Even so, the roster is not devoid of superstars, with players like 2011 NL MVP Ryan Braun and 2012 NL Cy Young winner R.A. Dickey wearing Team USA uniforms.


Torre's method is not lost on his players, especially those with previous WBC experience. The roster is essentially built with one elite level player at each of the eight every-day positions, backed up by versatile players with the ability to do the little things that can be the difference between winning and losing.


"This is different than the team that I was on in 2006," first baseman Mark Teixeira said. "We basically took the top two players at each position in the United States and threw them on the same team (in 2006). So you didn’t have utility players, you didn't have pinch-hitters, you didn't have guys that were used to taking maybe three or four days off."


Added Braun: "I think you need role players. You look at regular teams throughout the course of the season, those role players are instrumental in teams finding a way to win games. It's certainly important to have versatility."


The expectation by the projected starters is once they're in a tournament game, they're in for nine innings. That's a bit of a change from previous WBCs, when playing time was divvied up more like an all-star game.


The WBC is not an all-star game, and from the sound of things, Torre is not treating it that way.


He is not concerned with getting each player a certain amount of playing time. This is not about players' feelings; it's about winning.


The players who assembled at Salt River Fields on Monday expressed that sentiment in unified fashion.
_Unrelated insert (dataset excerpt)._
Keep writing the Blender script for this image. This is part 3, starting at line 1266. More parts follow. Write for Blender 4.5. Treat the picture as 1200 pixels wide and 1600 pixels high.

Their primary purpose is not to help establish the legitimacy of the WBC or help grow the game of baseball globally.

 

"Our goal is to win this thing," Braun said. "We didn't come in to compete, we didn't come in to help grow the brand of baseball. We're in the tournament to win it. That's my goal, that's everybody's goal, and certainly that's our expectation as we enter the tournament."


Said reliever Craig Kimbrel: "We're all here to win it, and we've all gotten ourselves to the point where we can go out there like it's Game 7 of the World Series. We're not here to show up and just play and say we played for Team USA. We're here to say we played for Team USA and we won."


That said, some players seem to have a slightly different take on the tournament than their manager. Teixeira on Monday called the WBC "an exhibition, but an exhibition we want to win." He was obviously not speaking for the entire roster, but his sentiment spoke to a common criticism of Team USA over the last two WBCs.

 

The perception has become that U.S. players don't make the WBC a priority in the way other nations — like two-time champion Japan — do. Critics point to Team USA's second-round loss in 2006 and semifinals loss in 2009.


Teixeira seemed to backtrack on his "exhibition" remark moments later, suggesting if players weren't here to win, they would have just stayed with their club and kept preparing for the season as usual.


"I don’t know anyone that showed up here and wanted a vacation," Teixeira said. "We came here to win. We're actually going to play more here than we would back at our camps. It's more work."


That sounds more in line with Torre's mentality that "when you wear 'USA' across your chest, that takes baseball to another level." The trick will be getting that attitude to sink in completely with a group of players who have only a couple of days to become a team.


"I think we're all excited to be here, rather than just looking at it as an all-star tournament just going through the motions," outfielder Adam Jones said. "We could be the first USA team to win it, and all 28 guys are motivated to sacrifice and do everything they need to do to win.


"We're a band of brothers for the next couple weeks in this tournament, and I think we're all personally motivated to bring home a gold medal."